My Best Friend’s Wedding rightly deserves a place in the center of the summer-romantic-comedy canon — “Who’s chasing you?” is iconic advice that surfaces in my group texts often. It’s got everything: nostalgia, romantic frustration, a healthy revenge fantasy. Julia Roberts’s plan to win over her college sweetheart falls flat, but it’s okay — Dermot Mulroney was, ultimately, a summer fling like any other, and she gets her (platonic) guy in the end.

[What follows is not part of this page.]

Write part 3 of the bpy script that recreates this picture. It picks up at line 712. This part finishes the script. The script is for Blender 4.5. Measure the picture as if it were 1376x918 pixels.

My Best Friend’s Wedding was very nearly crowned as the definitive summer romance, based on that scene where Roberts’s karaoke trickery backfires. But only one romantic comedy blends all of these greatest summer elements together, matching the youthful idealism of a Before movie, the coming-of-age cynicism of a movie like The Graduate, and the sticky horniness of a Guadagnino summer romance: Dirty Dancing. Part of the appeal is that these summer loves never last — that’s what makes Before Sunset’s unconventional ending especially romantic — but for one summer, we had Baby and Johnny and Otis Redding and the Ronettes. Disobeying your parents to stay out late dancing with Patrick Swayze to “Stay With Me” is the tamest entry into adulthood that still feels a little rebellious. And, fine, true love isn’t practicing lifts in a lake or doing the call-and-response. But didn’t it feel that way, when you were young and in love and had the summer off from school? Summer loves are the ones you want to last forever, even when part of the appeal is that they never can.